Despite its distance from the Sun and its high albedo (Enceladus reflects almost all of the sunlight it receives), the southern polar region of this moon is -- relatively speaking -- unusually warm. Recent observations by the Cassini spacecraft measured the surface of Enceladus' south pole to be minus 116 degrees Celsius (minus 177 degrees Fahrenheit), considerably warmer than the minus 205 degrees Celsius (minus 337 degrees Fahrenheit) typical of celestial bodies that far from the Sun.

Scientists believe that the heat causing the thermal anomaly at the south pole is coming from deep within the moon's interior. Combine this heat with the geysers observed by Cassini erupting from Enceladus' southern regions, and the evidence for liquid water increases.

Images from the spacecraft show geysers throwing off huge jets of vapor, revealed by Cassini's Ion and Natural Mass Spectrometer (INMS) to be composed mostly of small ice particles and water vapor. The great power of Enceladus' geysers makes the presence of liquid water near the surface very likely.

Cassini scientists theorize that heat from the moon's core raises the temperature enough to melt some of the ice underneath Enceladus' south pole and create underground reservoirs of liquid water, which in turn feed the geysers. It's still not clear how big these reservoirs of water are.

If water has been spewing from Enceladus for a long time, what replenishes its water supply?

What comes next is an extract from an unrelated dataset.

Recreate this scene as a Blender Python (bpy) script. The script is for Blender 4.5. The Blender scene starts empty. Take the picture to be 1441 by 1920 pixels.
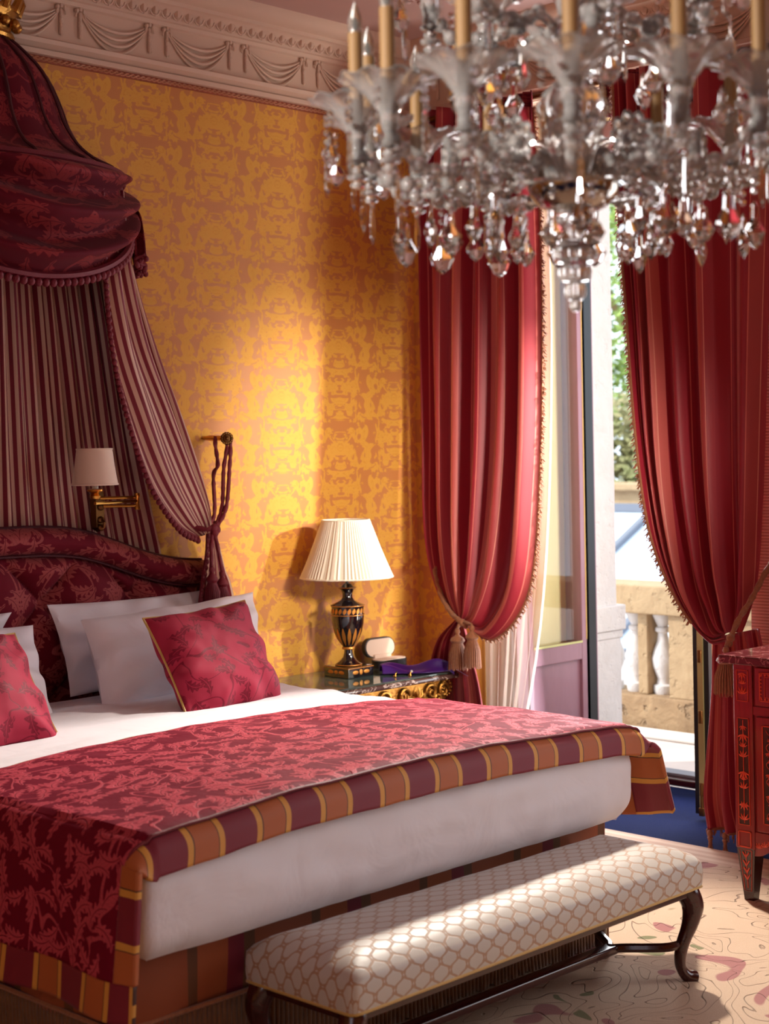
import bpy, bmesh, math, random
from math import sin, cos, pi, sqrt, atan2, exp
from mathutils import Vector, noise
random.seed(7)
scn = bpy.context.scene
COL = scn.collection

# ------------------------------------------------------------------ camera
CAMH, FPX, PPX, PPY, ROLL, AZ = 1.62, 1441*50/24, 720.5, 841.0, 0.018, math.atan(2930/(1441*50/24))
fx, fy, rx, ry = cos(AZ), sin(AZ), sin(AZ), -cos(AZ)
def ray(x, y):
    a = x-PPX; b = PPY-y; c, s = cos(ROLL), sin(ROLL)
    u, v = (a*c+b*s)/FPX, (-a*s+b*c)/FPX
    return (fx+u*rx, fy+u*ry, v)
def at(x, y, X=None, Y=None, Z=None, T=None):
    """photo pixel -> point on a real plane of the room"""
    d = ray(x, y)
    t = X/d[0] if X is not None else Y/d[1] if Y is not None else (Z-CAMH)/d[2] if Z is not None else T
    return Vector((d[0]*t, d[1]*t, CAMH+d[2]*t))

cam = bpy.data.cameras.new('camera'); camo = bpy.data.objects.new('camera', cam); COL.objects.link(camo)
cam.sensor_fit = 'HORIZONTAL'; cam.sensor_width = 24; cam.lens = 50
cam.shift_y = -(960-PPY)/1441.0
camo.rotation_mode = 'XYZ'
from mathutils import Matrix
fw = Vector((fx, fy, 0)); rt = Vector((rx, ry, 0)); up = Vector((0, 0, 1))
R0 = Matrix((rt, up, -fw)).transposed().to_4x4()
camo.matrix_world = Matrix.Translation((0, 0, CAMH)) @ R0 @ Matrix.Rotation(-ROLL, 4, 'Z')
cam.clip_start = 0.05; cam.clip_end = 200
cam.dof.use_dof = True; cam.dof.focus_distance = 5.4; cam.dof.aperture_fstop = 3.2
scn.camera = camo

# ------------------------------------------------------------------ colour + shader helpers
def L(r, g, b):
    f = lambda c: (c/255/12.92) if c/255 <= 0.04045 else ((c/255+0.055)/1.055)**2.4
    return (f(r), f(g), f(b), 1)
class NT:
    def __init__(s, name, **kw):
        s.m = bpy.data.materials.new(name); s.m.use_nodes = True
        s.n = s.m.node_tree.nodes; s.l = s.m.node_tree.links
        s.b = s.n['Principled BSDF']; s.out = s.n['Material Output']
        for k, v in kw.items(): s.set(k, v)
        s._tc = None
    def set(s, k, v):
        k = {'col': 'Base Color', 'rough': 'Roughness', 'metal': 'Metallic', 'spec': 'Specular IOR Level', 'trans': 'Transmission Weight', 'ior': 'IOR',
             'sheen': 'Sheen Weight', 'sheenr': 'Sheen Roughness', 'coat': 'Coat Weight', 'emis': 'Emission Color', 'emiss': 'Emission Strength',
             'alpha': 'Alpha', 'sub': 'Subsurface Weight', 'normal': 'Normal', 'coatr': 'Coat Roughness', 'sheent': 'Sheen Tint', 'aniso': 'Anisotropic'}.get(k, k)
        i = s.b.inputs[k]
        if hasattr(v, 'links') or hasattr(v, 'is_linked'): s.l.new(v, i)
        else: i.default_value = v
    def tc(s, which='UV'):
        if s._tc is None: s._tc = s.n.new('ShaderNodeTexCoord')
        return s._tc.outputs[which]
    def _in(s, i, v):
        if v is None: return
        if hasattr(v, 'is_linked'): s.l.new(v, i)
        else: i.default_value = v
    def math(s, op, a, b=None, c=None, clamp=False):
        n = s.n.new('ShaderNodeMath'); n.operation = op; n.use_clamp = clamp
        s._in(n.inputs[0], a); s._in(n.inputs[1], b); s._in(n.inputs[2], c)
        return n.outputs[0]
    def sep(s, v):
        n = s.n.new('ShaderNodeSeparateXYZ'); s.l.new(v, n.inputs[0]); return n.outputs
    def comb(s, x, y, z=0.0):
        n = s.n.new('ShaderNodeCombineXYZ'); s._in(n.inputs[0], x); s._in(n.inputs[1], y); s._in(n.inputs[2], z); return n.outputs[0]
    def noise(s, v, scale, detail=2, rough=.5, dist=0, col=False):
        n = s.n.new('ShaderNodeTexNoise'); s._in(n.inputs['Vector'], v); n.inputs['Scale'].default_value = scale
        n.inputs['Detail'].default_value = detail; n.inputs['Roughness'].default_value = rough; n.inputs['Distortion'].default_value = dist
        return n.outputs['Color' if col else 'Fac']
    def vor(s, v, scale, feat='F1', out='Distance', rnd=1):
        n = s.n.new('ShaderNodeTexVoronoi'); n.feature = feat; s._in(n.inputs['Vector'], v); n.inputs['Scale'].default_value = scale
        n.inputs['Randomness'].default_value = rnd
        return n.outputs[out]
    def mapping(s, v, sc=(1, 1, 1), loc=(0, 0, 0), rot=(0, 0, 0)):
        n = s.n.new('ShaderNodeMapping'); s.l.new(v, n.inputs[0]); n.inputs['Scale'].default_value = sc; n.inputs['Location'].default_value = loc; n.inputs['Rotation'].default_value = rot
        return n.outputs[0]
    def ramp(s, f, stops, interp='LINEAR'):
        n = s.n.new('ShaderNodeValToRGB'); n.color_ramp.interpolation = interp; e = n.color_ramp.elements
        e.remove(e[1]); e[0].position = stops[0][0]; e[0].color = stops[0][1]
        for p, c in stops[1:]: e.new(p).color = c
        s.l.new(f, n.inputs[0]); return n.outputs[0]
    def step(s, f, a, b):
        n = s.n.new('ShaderNodeMapRange'); n.interpolation_type = 'SMOOTHSTEP'; s.l.new(f, n.inputs[0]); n.inputs[1].default_value = a; n.inputs[2].default_value = b
        return n.outputs[0]
    def mix(s, f, a, b, kind='RGBA'):
        n = s.n.new('ShaderNodeMix'); n.data_type = kind
        ia, ib, o = (6, 7, 2) if kind == 'RGBA' else (2, 3, 0)
        s._in(n.inputs[0], f); s._in(n.inputs[ia], a); s._in(n.inputs[ib], b); return n.outputs[o]
    def bump(s, h, strength=.5, dist=.01):
        n = s.n.new('ShaderNodeBump'); s.l.new(h, n.inputs['Height']); n.inputs['Strength'].default_value = strength; n.inputs['Distance'].default_value = dist
        s.l.new(n.outputs[0], s.b.inputs['Normal']); return n
def plain(name, col, rough=.5, **kw):
    return NT(name, col=col, rough=rough, **kw).m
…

There are still a lot of mysteries surrounding this fascinating moon. Scientists are not sure how long geysers on Enceladus have been throwing off the huge jets of vapor seen by Cassini's instruments, nor how long they'll continue to do so in the future. However, considering that Enceladus is roughly the size of the state of Iowa, this icy moon has the potential of storing quite a bit of water. Exactly how much water is there is still unknown.